STATED EXERCISE
Output only the lines from the start of the entries through the line holding "random.seed(7)". Each line must match the original exactly.

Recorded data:
● ● ●

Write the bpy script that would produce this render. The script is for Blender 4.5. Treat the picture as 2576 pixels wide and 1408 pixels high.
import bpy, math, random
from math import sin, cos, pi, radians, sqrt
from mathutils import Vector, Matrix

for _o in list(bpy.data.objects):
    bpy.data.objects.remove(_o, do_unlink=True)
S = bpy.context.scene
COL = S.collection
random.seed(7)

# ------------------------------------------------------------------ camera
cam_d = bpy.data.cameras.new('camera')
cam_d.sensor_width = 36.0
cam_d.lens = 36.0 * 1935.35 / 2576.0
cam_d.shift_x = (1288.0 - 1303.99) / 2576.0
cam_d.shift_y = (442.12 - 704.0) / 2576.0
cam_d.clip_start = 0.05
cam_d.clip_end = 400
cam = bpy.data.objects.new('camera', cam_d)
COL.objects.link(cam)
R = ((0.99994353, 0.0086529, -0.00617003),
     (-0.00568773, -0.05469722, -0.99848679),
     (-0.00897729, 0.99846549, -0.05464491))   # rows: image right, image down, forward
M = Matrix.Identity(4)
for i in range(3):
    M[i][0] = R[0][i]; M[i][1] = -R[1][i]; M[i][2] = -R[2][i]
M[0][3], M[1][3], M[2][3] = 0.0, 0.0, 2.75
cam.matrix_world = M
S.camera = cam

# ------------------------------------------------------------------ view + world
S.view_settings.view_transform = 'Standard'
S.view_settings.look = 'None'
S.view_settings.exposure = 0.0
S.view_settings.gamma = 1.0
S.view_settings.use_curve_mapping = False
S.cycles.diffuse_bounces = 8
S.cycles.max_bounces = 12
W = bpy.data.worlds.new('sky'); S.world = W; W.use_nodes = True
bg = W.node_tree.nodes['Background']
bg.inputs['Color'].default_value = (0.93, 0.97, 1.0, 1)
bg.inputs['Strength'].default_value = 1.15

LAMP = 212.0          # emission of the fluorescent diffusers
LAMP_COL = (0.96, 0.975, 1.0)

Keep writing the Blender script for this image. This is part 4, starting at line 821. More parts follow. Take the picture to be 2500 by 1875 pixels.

● ● ●

ANSWER
Write the bpy script that would produce this render. The script is for Blender 4.5. Treat the picture as 2576 pixels wide and 1408 pixels high.
import bpy, math, random
from math import sin, cos, pi, radians, sqrt
from mathutils import Vector, Matrix

for _o in list(bpy.data.objects):
    bpy.data.objects.remove(_o, do_unlink=True)
S = bpy.context.scene
COL = S.collection
random.seed(7)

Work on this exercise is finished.